Certifications will not give you that. Worse, they can get in the way of developing the one thing every security professional must have: an adversarial mindset. Yes, the ability to think like a bad guy.

If you want to be a "security professional", you have to think like a bad guy.

So CEH, CISSP, GICSP, CISM, CISA, CCSP, C-insert-your-security-buzzword-here are jokes. Sorry. You are spending money on things that might help you get your foot in the door in some cases, but that's it. They cannot be taken seriously.

If I see a resume that says "Name, CISSP, CISM, CCSP, CSHIT, CMORESHIT", I discard it immediately. I do not even look at the person.

No security professional worth anything takes these certifications seriously. In my experience, they do not even list them. They may hold them as a compliance requirement for the federal government or other organizations, but that is all they are.

So please, do not rely on certifications to prove anything. Only hard-earned practical experience, real skills, and the right mindset carry true value in a security professional.

Do not keep creating more security risk. Do not keep damaging a profession that is already extremely difficult, especially on the defensive side, where you are always one step behind the bad guys.

Stop this.

EDITED TO ADD

A couple of readers, who seem to strongly support certifications, asked me what a "good" certification would look like in my view.

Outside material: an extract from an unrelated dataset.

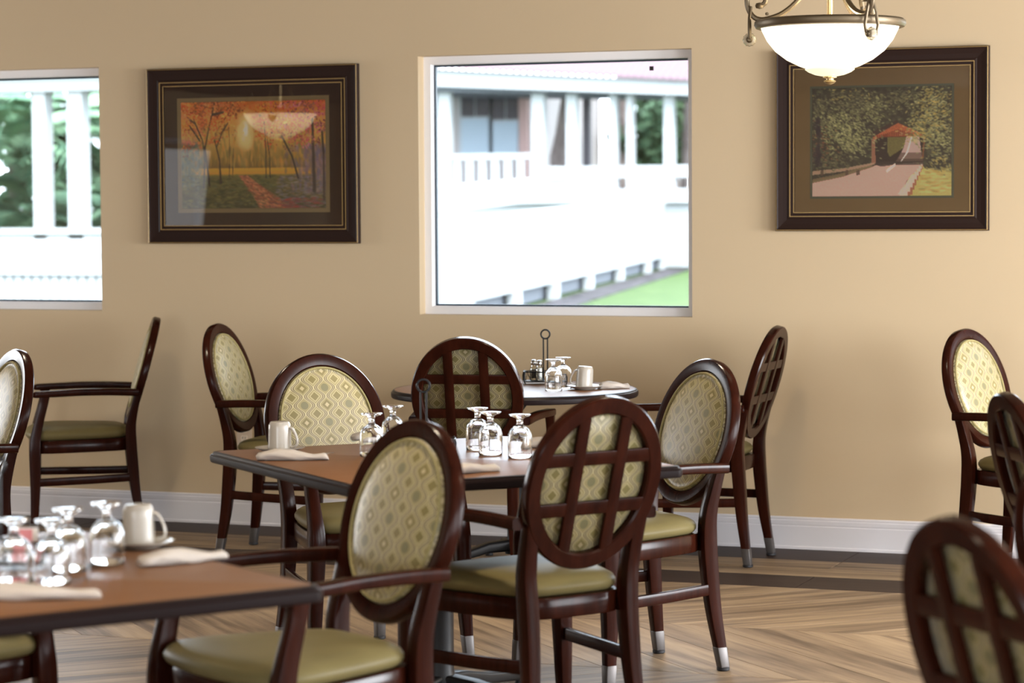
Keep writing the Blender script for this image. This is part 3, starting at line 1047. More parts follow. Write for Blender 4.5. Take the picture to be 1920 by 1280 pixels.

My answer is that there would not be one. I rely only on experience and mindset.

That said, I thought about it a bit, and here it is: the newly minted "Certified Actual Security Professional", or CASP.

CASP is simple. For every five real years of experience in an actual security role, whether in security engineering, offensive security, security architecture, or a mix of those, you move up in rank.

You start as a "basic security person". Like a private in the military, you know nothing and your certification is nil. After five years of real work and experience, you become a "security junior pro". Five years later, you become a "security professional". At that point, with ten years of experience, you start to understand what security is really about. Five years later, you become a "senior security pro". After another five years, you reach the level of "actual security professional". At twenty years in, you have earned it.

Done. That would be a certification I could stand behind.

There would be no fees, no conference requirements, nothing like that. Just real work in the field.